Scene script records
■ ■ ■ ■

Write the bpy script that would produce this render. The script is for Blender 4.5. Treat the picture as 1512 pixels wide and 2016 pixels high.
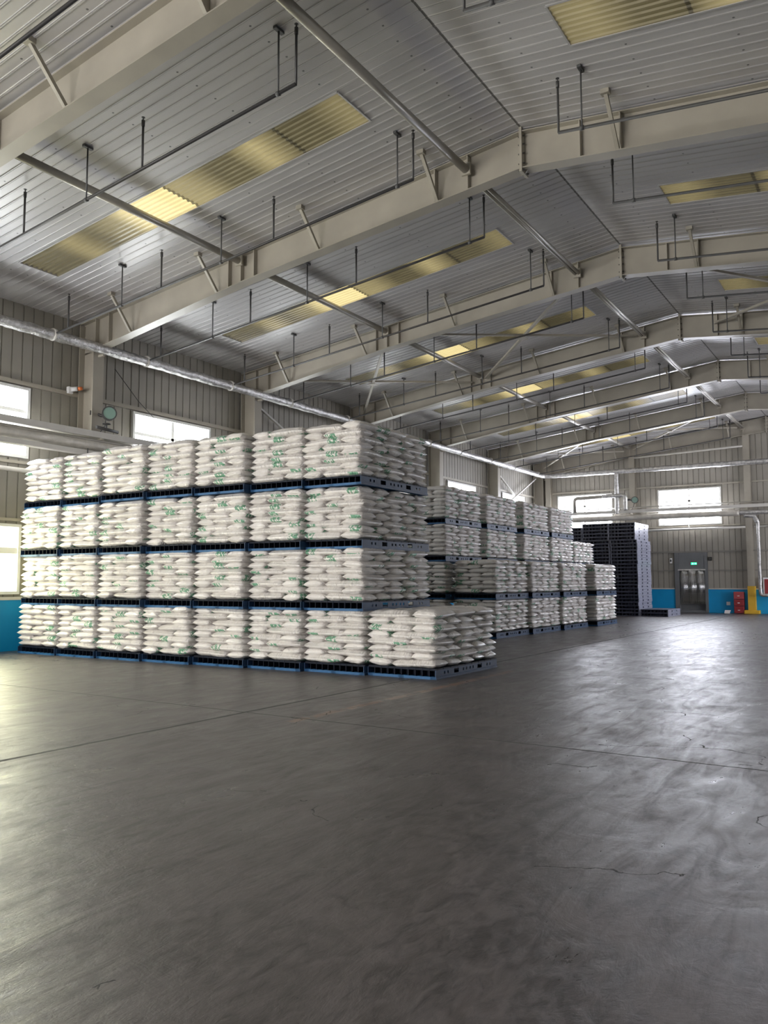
import bpy, math, random
from mathutils import Vector, Matrix, noise
random.seed(7)
for o in list(bpy.data.objects): bpy.data.objects.remove(o)
SC = bpy.context.scene
COL = SC.collection

# ------------------------------------------------------------------ camera
F_PX, YAW, PITCH, ROLL = 1600.0, 0.5693514, 0.0856193, -0.0017765
CAM = Vector((5.3796, 0.0, 1.5747))
cd = bpy.data.cameras.new('camera'); cam = bpy.data.objects.new('camera', cd); COL.objects.link(cam)
cd.sensor_fit = 'VERTICAL'; cd.sensor_height = 24.0; cd.lens = F_PX * 24.0 / 2016.0
cd.clip_start = 0.05; cd.clip_end = 300
fw = Vector((-math.sin(YAW) * math.cos(PITCH), math.cos(YAW) * math.cos(PITCH), math.sin(PITCH)))
rt = Vector((math.cos(YAW), math.sin(YAW), 0)); up = rt.cross(fw)
r2 = rt * math.cos(ROLL) + up * math.sin(ROLL); u2 = -rt * math.sin(ROLL) + up * math.cos(ROLL)
M = Matrix((r2, u2, -fw)).transposed().to_4x4(); M.translation = CAM
cam.matrix_world = M
SC.camera = cam

# ------------------------------------------------------------------ sky, daylight, exposure
SC.view_settings.view_transform = 'Standard'; SC.view_settings.look = 'None'
SC.view_settings.gamma = 1.0; SC.view_settings.use_curve_mapping = False
SC.view_settings.exposure = 0.16
W = bpy.data.worlds.new('sky'); SC.world = W; W.use_nodes = True
bg = W.node_tree.nodes['Background']; bg.inputs[0].default_value = (0.98, 0.98, 1.0, 1); bg.inputs[1].default_value = 5.0

def area(name, loc, rot, sx, sy, power, color=(1, 1, 1)):
    l = bpy.data.lights.new(name, 'AREA'); l.shape = 'RECTANGLE'; l.size = sx; l.size_y = sy
    l.energy = power; l.color = color
    o = bpy.data.objects.new(name, l); o.location = loc; o.rotation_euler = rot; COL.objects.link(o)
    return o
H = math.pi / 2
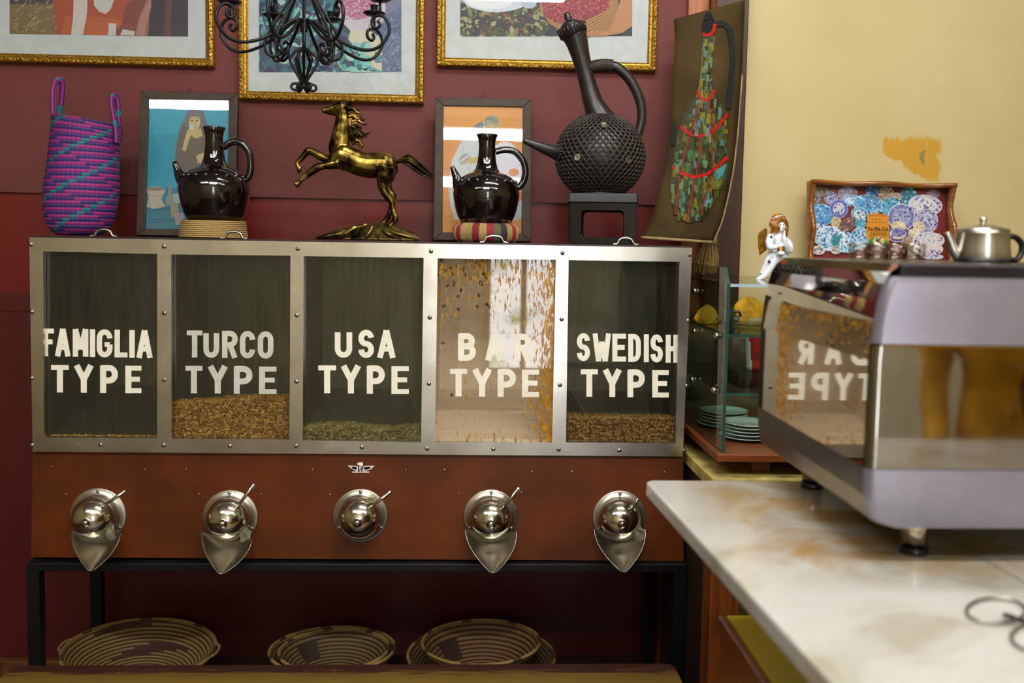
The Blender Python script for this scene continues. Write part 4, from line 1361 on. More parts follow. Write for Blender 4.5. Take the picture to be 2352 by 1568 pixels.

■ ■ ■ ■

> _Your objective_
Only the lines from the top of the data through the line with "COL = SC.collection" should be quoted, exactly and with both ends kept; skip the pictures.

> _Output of the task_
Write the bpy script that would produce this render. The script is for Blender 4.5. Treat the picture as 1512 pixels wide and 2016 pixels high.
import bpy, math, random
from mathutils import Vector, Matrix, noise
random.seed(7)
for o in list(bpy.data.objects): bpy.data.objects.remove(o)
SC = bpy.context.scene
COL = SC.collection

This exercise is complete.